Temiz vicdanların hayat verici damarlarından kopmuş şekilde ideolojilerin ve rejimlerin güdümüne girerek, masumların öldürüldüğü, şiddet ve çatışmaların aralıksız devam ettiği bir tabloyla karşı karşıya olunduğunun altını çizen İbrahimhakkıoğlu, şöyle devam etti:
"Ne yazık ki, Batı dünyasında sağ siyasetin yükselişini üzülerek izliyoruz. Malumunuz İsrail'deki seçimler de benzer şekilde sağ partilerin galibiyetiyle sonuçlandı. Dolayısıyla dayatmacı siyasetin giderek şiddetleneceği bir sürece girdik. İnsan onurunu yücelten bir düzeni birlikte kurabilirsek, çözümün mümkün olabileceğine inanıyoruz. Filistin'e yaklaşımımızı bu perspektiften güncellememiz gerektiğini düşünüyoruz. Bu konuya Filistin sorunu değil, İsrail sorunu olarak bakıyoruz. Çünkü adlandırma çok önemli, meseleye bakışınızı işaret eder. Tartışılması gerekenin İsrail ve dünya siyaseti olduğunu düşünüyoruz. Filistinlilerin mağdur olduklarını ve küresel siyaseti etkileyemediklerini görüyoruz. Eğer bu süreçte etkileyen İsrail, etkilenen Filistin ise mağduriyete sebep olan tarafa dikkatlerimizi yöneltmeliyiz. Bu çerçevede cevaplanması gereken bazı sorular olduğunu düşünüyoruz. İsrail Filistin topraklarını sürekli ve sistematik olarak işgal edişini hangi araç ve söylemlerle meşrulaştırıyor? Burada gerçekten sistematik bir işgal vardır. İsrail bu sistematik işgali kendi ve dünya kamuoyuna nasıl gösteriyor? Nasıl oluyor da İsrail halkı kendi devletlerinin uyguladığı bu zulmü vicdanlarına anlatabiliyorlar?"

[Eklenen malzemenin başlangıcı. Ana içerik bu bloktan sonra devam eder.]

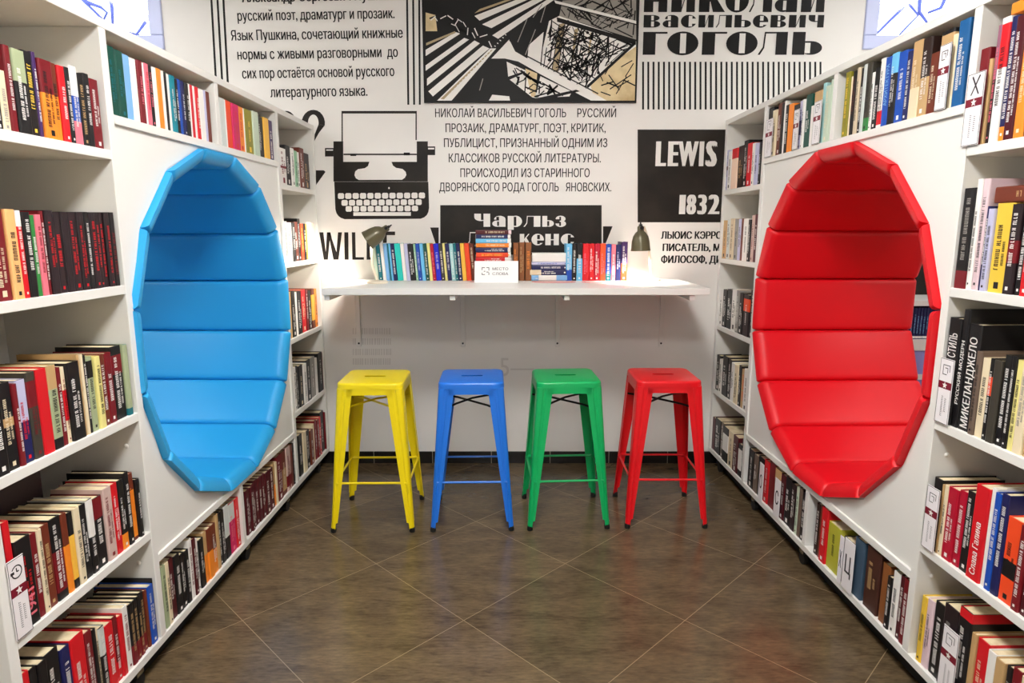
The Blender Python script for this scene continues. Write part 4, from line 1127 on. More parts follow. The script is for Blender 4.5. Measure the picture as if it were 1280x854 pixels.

İbrahimhakkıoğlu, konferansta sunulacak tebliğlerin, yayımlanacak metinlerin ve tespitlerin dünya sınırlarını aşarak salt bir kaynakça olmaktan çıkması ve bütün dünyayı barışa davet eden bir bilgi hürriyeti taşıması temennisinde bulundu.

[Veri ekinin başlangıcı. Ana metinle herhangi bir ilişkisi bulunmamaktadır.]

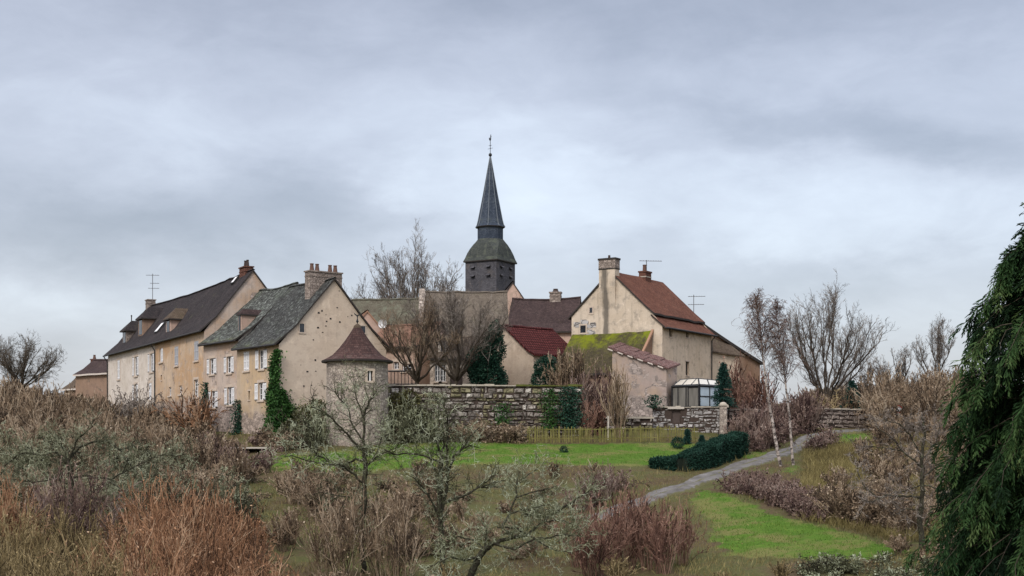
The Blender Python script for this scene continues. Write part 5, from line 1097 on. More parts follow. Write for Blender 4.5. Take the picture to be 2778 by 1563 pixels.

- "Filistin'e barış hakim olursa, dünyaya da barış gelecek"
Ümmet Vakfı Üst Yöneticisi Mehmet Mahsun Yün, Filistin'de yaşananları Filistin halkının değil, İsrail'in sorunu olarak görmek gerektiğini belirtti.
Konferansın dünya barışına katkı sunması temennisinde bulunan Yün, "Zira ben şuna inanıyorum, Filistin coğrafyasına şayet barış hakim olursa, dünyaya da barış gelecek. Orada huzur hakim olursa, dünyaya da huzur gelecek. İslam'ın Filistin dünyasında hakim olduğu dönemlerde, birlikte yaşama kültürü hakim olmuş, huzur tesis edilmiştir. Orada yaşayan gerek etnik köken gerek farklı dinlere müntesip insanlar çok rahat, uyumlu ve huzurlu bir şekilde birlikte yaşayabilmişlerdir. Maalesef günümüzde bunu göremiyoruz. Filistin, dünya kamuoyunun bir nevi vicdan sesini temsil ediyor. Her zaman hakkın ve haklının yanında durmak zorundayız." şeklinde konuştu.

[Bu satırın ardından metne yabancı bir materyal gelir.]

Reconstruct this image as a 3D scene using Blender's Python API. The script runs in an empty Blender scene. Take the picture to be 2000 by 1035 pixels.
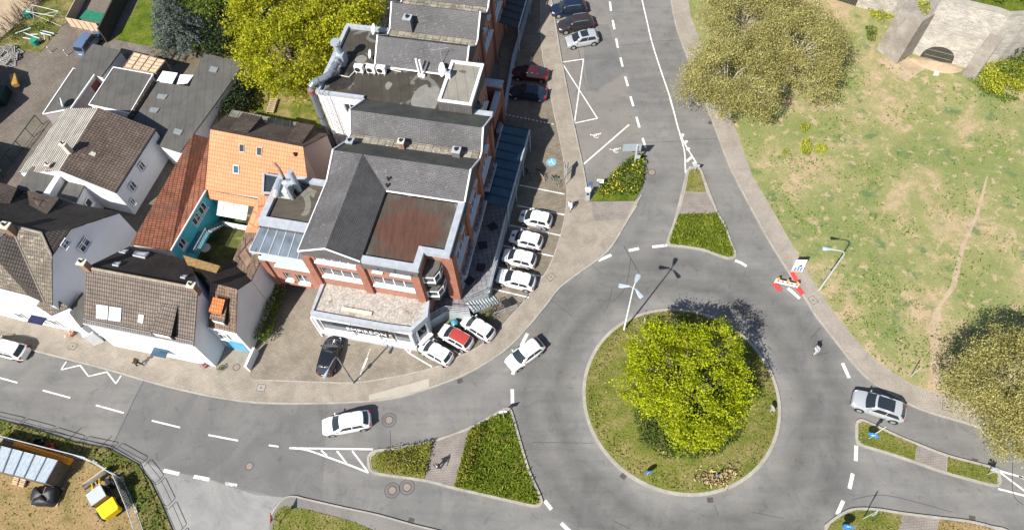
import bpy, math, random
import numpy as np
from mathutils import Vector, Matrix
random.seed(7); rng = np.random.default_rng(11)
S = bpy.context.scene
R = math.radians
# ------------------------------------------------------------------ camera
F_PX, CX, CY, CAM_H = 1400.0, 1000.0, 517.5, 65.0          # drone camera 65 m up, looking steeply down
_n = np.array([1068.0-CX, 1323.0-CY, F_PX]); _n /= np.linalg.norm(_n)
_ey = np.array([0, -1.0, 0]); _ey = _ey-_n*(_ey@_n); _ey /= np.linalg.norm(_ey)
_ex = np.cross(_ey, -_n)
cam = bpy.data.cameras.new('camera'); camo = bpy.data.objects.new('camera', cam); S.collection.objects.link(camo)
cam.sensor_width = 36; cam.lens = F_PX/2000*36; cam.clip_start = 1; cam.clip_end = 2000
camo.matrix_world = Matrix(((_ex[0], -_ex[1], -_ex[2], 0), (_ey[0], -_ey[1], -_ey[2], 0), (-_n[0], _n[1], _n[2], CAM_H), (0, 0, 0, 1)))
S.camera = camo
# ------------------------------------------------------------------ sky, sun, exposure
SUN_EL, SUN_AZ = R(46), R(233)
w = bpy.data.worlds.new('World'); S.world = w; w.use_nodes = True
nt = w.node_tree; nt.nodes.clear()
sky = nt.nodes.new('ShaderNodeTexSky'); sky.sky_type = 'NISHITA'; sky.sun_disc = False
sky.sun_elevation = SUN_EL; sky.sun_rotation = R(217.2); sky.altitude = 100
bg = nt.nodes.new('ShaderNodeBackground'); bg.inputs[1].default_value = 0.075
wo = nt.nodes.new('ShaderNodeOutputWorld')
nt.links.new(sky.outputs[0], bg.inputs[0]); nt.links.new(bg.outputs[0], wo.inputs[0])
sl = bpy.data.lights.new('sun', 'SUN'); sl.energy = 4.9; sl.angle = R(0.53); sl.color = (1, 0.955, 0.89)
so = bpy.data.objects.new('sun', sl); S.collection.objects.link(so)
_d = Vector((-math.cos(SUN_AZ)*math.cos(SUN_EL), -math.sin(SUN_AZ)*math.cos(SUN_EL), -math.sin(SUN_EL)))
so.rotation_euler = _d.to_track_quat('-Z', 'Y').to_euler(); so.location = (-40, -40, 90)
S.view_settings.view_transform = 'Standard'; S.view_settings.look = 'None'
S.view_settings.exposure = 0.72; S.view_settings.gamma = 1
S.cycles.max_bounces = 6; S.cycles.transparent_max_bounces = 4

# ------------------------------------------------------------------ helpers
def ray(x, y):
    r = np.array([x-CX, y-CY, F_PX]); return np.array([r@_ex, r@_ey, -(r@_n)])
def P(x, y, z=0.0):                     # the place on the level z that stands at a photo position
    r = ray(x, y); r = r/(-r[2])*(CAM_H-z); return np.array([r[0], r[1]])
def P3(x, y, z=0.0):
    p = P(x, y, z); return (float(p[0]), float(p[1]), float(z))
def PL(pts, z=0.0): return [P(x, y, z) for x, y in pts]

class MB:
    def __init__(s): s.v = []; s.f = []; s.m = []; s.uv = []
    def face(s, pts, m=0, uv=None):
        b = len(s.v); s.v += [tuple(map(float, p)) for p in pts]; s.f.append(list(range(b, b+len(pts)))); s.m.append(m); s.uv.append(uv)
    def grid(s, rows, m=0, closed=False):
        b = len(s.v); n = len(rows[0])
        for r in rows: s.v += [tuple(map(float, p)) for p in r]
        for i in range(len(rows)-1):
            for j in range(n if closed else n-1):
                k = (j+1) % n
                s.f.append([b+i*n+j, b+i*n+k, b+(i+1)*n+k, b+(i+1)*n+j]); s.m.append(m); s.uv.append(None)
    def prism(s, poly, z0, z1, m=0, mside=None, bottom=False, uvtop=None):
        mside = m if mside is None else mside
        poly = [np.array(p[:2], float) for p in poly]; n = len(poly); ar = sum(poly[i][0]*poly[(i+1) % n][1]-poly[(i+1) % n][0]*poly[i][1] for i in range(n))
        if ar < 0: poly = poly[::-1]
        z0f = z0 if callable(z0) else (lambda x, y: z0); z1f = z1 if callable(z1) else (lambda x, y: z1)
        b = len(s.v)
        s.v += [(float(p[0]), float(p[1]), float(z1f(*p))) for p in poly]+[(float(p[0]), float(p[1]), float(z0f(*p))) for p in poly]
        s.f.append([b+i for i in range(n)]); s.m.append(m); s.uv.append(uvtop)
        for i in range(n):
            j = (i+1) % n; s.f.append([b+n+i, b+n+j, b+j, b+i]); s.m.append(mside); s.uv.append(None)
        if bottom: s.f.append([b+n+i for i in range(n)][::-1]); s.m.append(mside); s.uv.append(None)
    def obox(s, o, ux, uy, uz, m=0):     # box from a corner and three edge vectors
        o, ux, uy, uz = (np.array(a, float) for a in (o, ux, uy, uz))
        if np.dot(np.cross(ux, uy), uz) < 0: ux, uy = uy, ux
        c = [o, o+ux, o+ux+uy, o+uy, o+uz, o+ux+uz, o+ux+uy+uz, o+uy+uz]
        b = len(s.v); s.v += [tuple(map(float, q)) for q in c]
        for f in ([3, 2, 1, 0], [4, 5, 6, 7], [0, 1, 5, 4], [1, 2, 6, 5], [2, 3, 7, 6], [3, 0, 4, 7]):
            s.f.append([b+i for i in f]); s.m.append(m); s.uv.append(None)
    def box(s, c, size, m=0, rz=0.0, tilt=0.0):
        cz, sz = math.cos(rz), math.sin(rz); hx, hy, hz = size[0]/2, size[1]/2, size[2]/2
        ux = np.array([cz, sz, 0]); uy = np.array([-sz, cz, 0]); uz = np.array([0, 0, 1.0])
        if tilt: ct, st = math.cos(tilt), math.sin(tilt); uy, uz = uy*ct+uz*st, uz*ct-uy*st
        s.obox(np.array(c)-ux*hx-uy*hy-uz*hz, ux*2*hx, uy*2*hy, uz*2*hz, m)
    def tube(s, pts, r, m=0, n=8, caps=True):
        pts = [np.array(p, float) for p in pts]; rs = r if isinstance(r, (list, tuple)) else [r]*len(pts)
        rows = []
        for i, p in enumerate(pts):
            t = pts[min(i+1, len(pts)-1)]-pts[max(i-1, 0)]; t = t/(np.linalg.norm(t)+1e-9)
            a = np.cross(t, [0, 0, 1.0] if abs(t[2]) < .9 else [1.0, 0, 0]); a /= np.linalg.norm(a); bb = np.cross(t, a)
            rows.append([p+rs[i]*(math.cos(k*2*math.pi/n)*a+math.sin(k*2*math.pi/n)*bb) for k in range(n)])
        s.grid(rows, m, closed=True)
        if caps: s.face(rows[0], m); s.face(rows[-1][::-1], m)
    def disc(s, c, r, m=0, n=24, h=0.0, ry=None):
        poly = [(c[0]+r*math.cos(k*2*math.pi/n), c[1]+(ry or r)*math.sin(k*2*math.pi/n)) for k in range(n)]
        if h: s.prism(poly, c[2], c[2]+h, m)
        else: s.face([(x, y, c[2]) for x, y in poly], m)
    def strip(s, pts, wd, z, m=0, closed=False, h=0.0, off=0.0):
        pts = [np.array(p[:2], float) for p in pts]; n = len(pts); L = []; Rr = []
        for i in range(n):
            a = pts[(i-1) % n] if (closed or i > 0) else pts[i]; b = pts[(i+1) % n] if (closed or i < n-1) else pts[i]
            t = b-a; t /= (np.linalg.norm(t)+1e-9); nn = np.array([-t[1], t[0]])
            L.append(pts[i]+nn*(off+wd/2)); Rr.append(pts[i]+nn*(off-wd/2))
        for i in range(n if closed else n-1):
            j = (i+1) % n
            if h: s.prism([Rr[i], Rr[j], L[j], L[i]], z, z+h, m)
            else: s.face([(*Rr[i], z), (*Rr[j], z), (*L[j], z), (*L[i], z)], m)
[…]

Yün, Müslümanlar için Kudüs, Mescid'i Aksa ve Filistin'in önemini vurgulayarak, buraların sadece bir mabet, mescit ve mukaddes mekanla sınırlı olmadığını, kardeşlik, ümmet, birlik, dünya barışı, sabır, sebat ve direniş bilinci olduğunun altını çizdi.
Oturumun moderatörlüğünü yürüten CIGA Direktörü Dr. Sami A. Al-Arian, Uslu, İbrahimhakkıoğlu ve Yün'e teşekkür plaketi takdim etti.
Yaklaşık 10 ülkeden 25'in üzerinde alanında uzman akademisyenin bildiri sunacağı konferans, oturumlarla devam ediyor.